DRAME Masaan ♥♥


 
Masaan est un film indien, traitant des amours contrariées de jeunes gens de Bénarès, la cité sacrée des Hindous, sur les rives du Gange, célèbre pour ses bûchers funéraires. Ces derniers sont d’ailleurs bien montrés, jusqu’à des détails techniques crus : bien fracasser les crânes en cours de combustion par exemple. La mise en scène a été légèrement adaptée aux standards internationaux, et le format s’avère, de ce fait, relativement court et dépourvu de passages chantés et dansés, ce qui enlève certes un peu du charme de l’exotisme indien. Ce parti-pris de sobriété colle aux histoires tristes des individus de la classe moyenne qui nous sont montrés, comme un reflet des réalités indiennes.

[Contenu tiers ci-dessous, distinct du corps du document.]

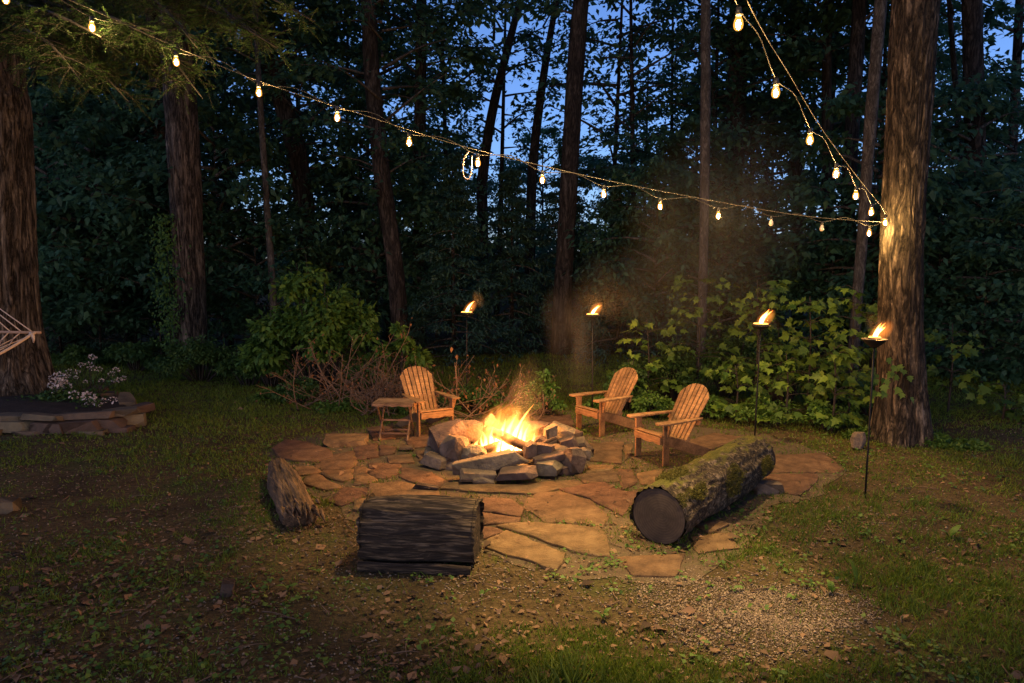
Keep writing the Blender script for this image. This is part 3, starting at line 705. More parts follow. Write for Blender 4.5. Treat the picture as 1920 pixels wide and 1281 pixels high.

Les amours des jeunes ne sont pas évidentes : les fiancés doivent être agréés par les familles, y compris entre hindouistes, avec de difficiles conditions d’emploi – souci du reste raisonnable – et d’appartenance à la même caste. Tout cela ne justifie pas la fornication pour autant. Un couple pécheur est surpris par la police indienne. Défendrait-elle énergiquement les bonnes mœurs ? Non, elle fait chanter les familles, vend très cher le classement sans suite de l’affaire, et ce de manière particulièrement odieuse.
 

Masaan

 
Masaan entend donc montrer sans fard, mais sans misérabilisme excessif, l’Inde d’aujourd’hui. Le film rend compte de relations complexes, comme les liens d’exploitation par le travail et de quasi-adoption tout à la fois, entre un orphelin des rues et son patron petit boutiquier. Il insiste aussi sur la dureté de la condition féminine. Si un jeune homme pécheur n’est certes pas félicité par sa famille ou les institutions, c’est bien pire pour la jeune femme, asymétrie injuste qui est bien montrée. De même, les femmes souffrent de harcèlement sur leur lieu de travail. Malgré tout, Masaan comporte une dimension optimiste, sans rien taire des difficultés rencontrées. Les gens honnêtes, travailleurs, studieux, sobres, peuvent s’en sortir financièrement, et espérer rencontrer un conjoint convenable, morale que l’on se permettra d’approuver, malgré sa fausse naïveté apparente.